## What is expected
Among the entries below, please repeat exactly and only the lines from the line containing "(.17, .145, .125))" to the line containing "go = link('ground', gme, groundmat());", both lines included.

## Exercise materials
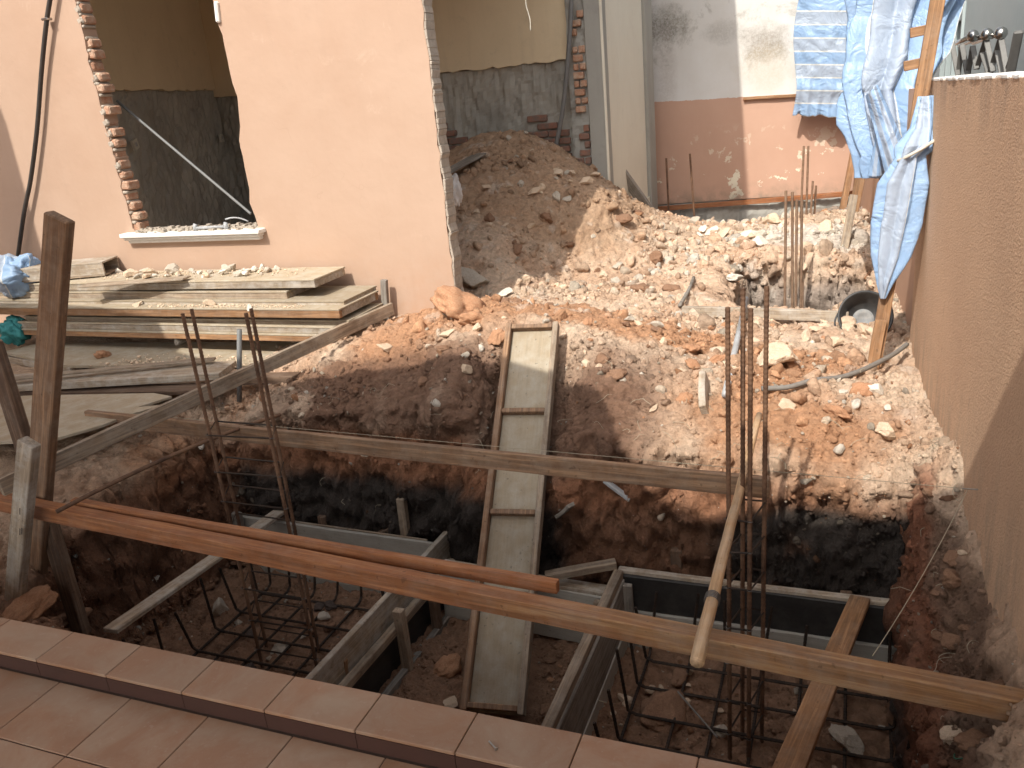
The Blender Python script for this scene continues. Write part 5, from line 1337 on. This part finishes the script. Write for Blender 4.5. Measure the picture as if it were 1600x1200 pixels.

--

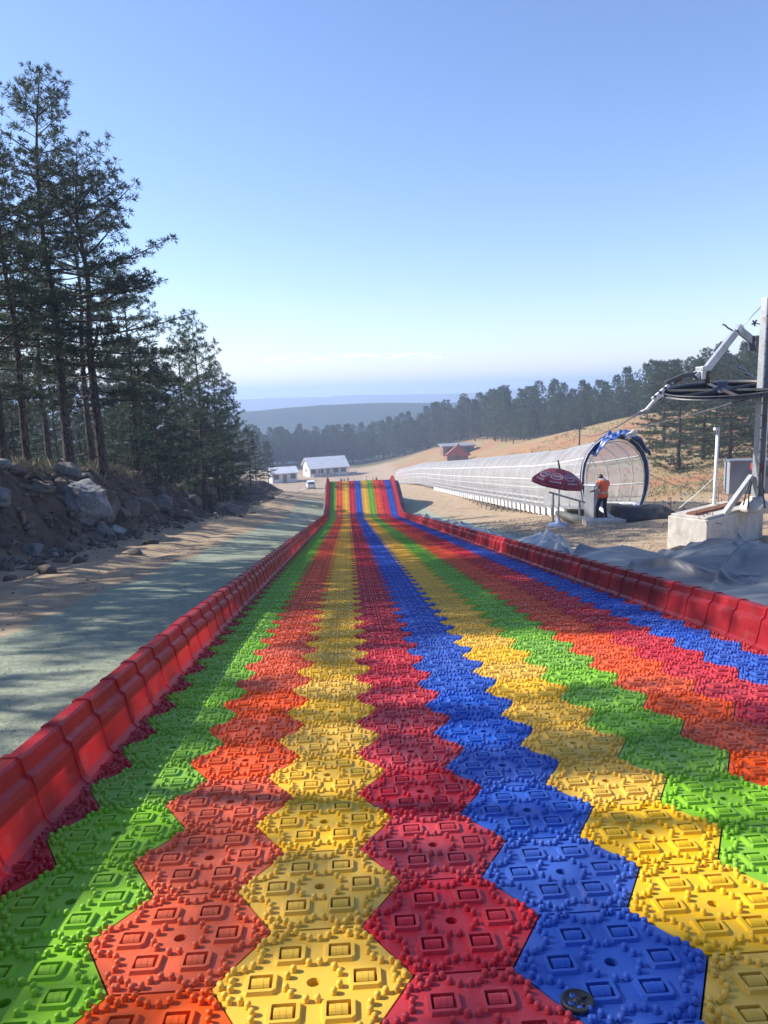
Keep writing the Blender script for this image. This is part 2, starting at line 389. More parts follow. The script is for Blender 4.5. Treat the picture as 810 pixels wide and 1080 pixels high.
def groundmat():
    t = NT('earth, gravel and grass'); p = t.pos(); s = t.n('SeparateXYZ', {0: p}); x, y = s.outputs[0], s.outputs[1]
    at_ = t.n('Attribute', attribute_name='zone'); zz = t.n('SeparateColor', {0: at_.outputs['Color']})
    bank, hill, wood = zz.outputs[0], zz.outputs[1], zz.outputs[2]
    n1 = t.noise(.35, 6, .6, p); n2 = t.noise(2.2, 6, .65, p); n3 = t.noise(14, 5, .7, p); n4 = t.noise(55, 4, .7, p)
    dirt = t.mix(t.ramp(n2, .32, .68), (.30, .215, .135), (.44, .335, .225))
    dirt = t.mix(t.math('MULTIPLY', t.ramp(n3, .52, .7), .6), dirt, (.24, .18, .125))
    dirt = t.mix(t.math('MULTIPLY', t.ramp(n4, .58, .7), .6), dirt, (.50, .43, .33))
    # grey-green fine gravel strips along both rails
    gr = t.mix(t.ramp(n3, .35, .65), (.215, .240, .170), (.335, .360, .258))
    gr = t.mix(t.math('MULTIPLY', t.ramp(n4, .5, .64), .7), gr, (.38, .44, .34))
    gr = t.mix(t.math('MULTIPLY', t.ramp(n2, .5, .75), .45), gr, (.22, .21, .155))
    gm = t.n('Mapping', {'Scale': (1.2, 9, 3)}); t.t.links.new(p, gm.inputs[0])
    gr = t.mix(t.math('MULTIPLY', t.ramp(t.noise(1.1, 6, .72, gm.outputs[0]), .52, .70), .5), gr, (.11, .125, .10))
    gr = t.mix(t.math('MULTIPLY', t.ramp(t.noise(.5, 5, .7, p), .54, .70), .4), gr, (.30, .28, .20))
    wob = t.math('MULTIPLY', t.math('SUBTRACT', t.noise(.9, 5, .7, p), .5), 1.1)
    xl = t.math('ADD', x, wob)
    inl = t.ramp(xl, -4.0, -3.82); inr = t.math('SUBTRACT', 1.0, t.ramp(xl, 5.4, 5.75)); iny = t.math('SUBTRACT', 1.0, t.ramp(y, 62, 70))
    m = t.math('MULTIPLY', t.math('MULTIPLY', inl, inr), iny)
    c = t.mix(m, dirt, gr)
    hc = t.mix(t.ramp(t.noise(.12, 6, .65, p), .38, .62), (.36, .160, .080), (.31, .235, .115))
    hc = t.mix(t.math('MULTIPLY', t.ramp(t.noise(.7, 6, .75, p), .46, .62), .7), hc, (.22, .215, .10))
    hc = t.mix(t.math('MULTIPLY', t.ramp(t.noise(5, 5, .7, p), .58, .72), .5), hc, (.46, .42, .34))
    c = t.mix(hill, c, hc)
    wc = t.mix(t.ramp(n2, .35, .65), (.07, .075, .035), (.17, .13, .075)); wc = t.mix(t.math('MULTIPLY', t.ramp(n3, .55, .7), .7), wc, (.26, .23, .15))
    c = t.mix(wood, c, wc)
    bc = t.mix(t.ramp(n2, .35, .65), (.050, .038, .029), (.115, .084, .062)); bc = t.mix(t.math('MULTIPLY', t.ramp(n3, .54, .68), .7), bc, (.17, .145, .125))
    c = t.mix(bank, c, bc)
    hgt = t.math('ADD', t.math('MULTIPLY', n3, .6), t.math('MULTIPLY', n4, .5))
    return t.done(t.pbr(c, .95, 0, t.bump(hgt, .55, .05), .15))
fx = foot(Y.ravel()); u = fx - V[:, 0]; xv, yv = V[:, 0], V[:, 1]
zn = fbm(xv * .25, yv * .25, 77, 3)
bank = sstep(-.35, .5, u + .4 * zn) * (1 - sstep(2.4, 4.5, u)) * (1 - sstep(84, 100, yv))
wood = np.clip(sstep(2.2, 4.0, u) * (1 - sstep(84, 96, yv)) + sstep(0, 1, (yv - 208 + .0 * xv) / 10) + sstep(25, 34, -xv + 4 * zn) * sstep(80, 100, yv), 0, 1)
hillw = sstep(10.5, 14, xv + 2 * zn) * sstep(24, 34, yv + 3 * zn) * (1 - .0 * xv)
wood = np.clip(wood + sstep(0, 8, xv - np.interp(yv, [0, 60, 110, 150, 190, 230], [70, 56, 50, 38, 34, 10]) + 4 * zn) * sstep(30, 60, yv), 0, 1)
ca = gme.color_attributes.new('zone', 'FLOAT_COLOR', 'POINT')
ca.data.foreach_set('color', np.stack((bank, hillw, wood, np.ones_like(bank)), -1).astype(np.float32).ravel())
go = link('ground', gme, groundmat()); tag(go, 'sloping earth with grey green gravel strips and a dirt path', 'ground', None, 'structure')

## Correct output
    bc = t.mix(t.ramp(n2, .35, .65), (.050, .038, .029), (.115, .084, .062)); bc = t.mix(t.math('MULTIPLY', t.ramp(n3, .54, .68), .7), bc, (.17, .145, .125))
    c = t.mix(bank, c, bc)
    hgt = t.math('ADD', t.math('MULTIPLY', n3, .6), t.math('MULTIPLY', n4, .5))
    return t.done(t.pbr(c, .95, 0, t.bump(hgt, .55, .05), .15))
fx = foot(Y.ravel()); u = fx - V[:, 0]; xv, yv = V[:, 0], V[:, 1]
zn = fbm(xv * .25, yv * .25, 77, 3)
bank = sstep(-.35, .5, u + .4 * zn) * (1 - sstep(2.4, 4.5, u)) * (1 - sstep(84, 100, yv))
wood = np.clip(sstep(2.2, 4.0, u) * (1 - sstep(84, 96, yv)) + sstep(0, 1, (yv - 208 + .0 * xv) / 10) + sstep(25, 34, -xv + 4 * zn) * sstep(80, 100, yv), 0, 1)
hillw = sstep(10.5, 14, xv + 2 * zn) * sstep(24, 34, yv + 3 * zn) * (1 - .0 * xv)
wood = np.clip(wood + sstep(0, 8, xv - np.interp(yv, [0, 60, 110, 150, 190, 230], [70, 56, 50, 38, 34, 10]) + 4 * zn) * sstep(30, 60, yv), 0, 1)
ca = gme.color_attributes.new('zone', 'FLOAT_COLOR', 'POINT')
ca.data.foreach_set('color', np.stack((bank, hillw, wood, np.ones_like(bank)), -1).astype(np.float32).ravel())
go = link('ground', gme, groundmat()); tag(go, 'sloping earth with grey green gravel strips and a dirt path', 'ground', None, 'structure')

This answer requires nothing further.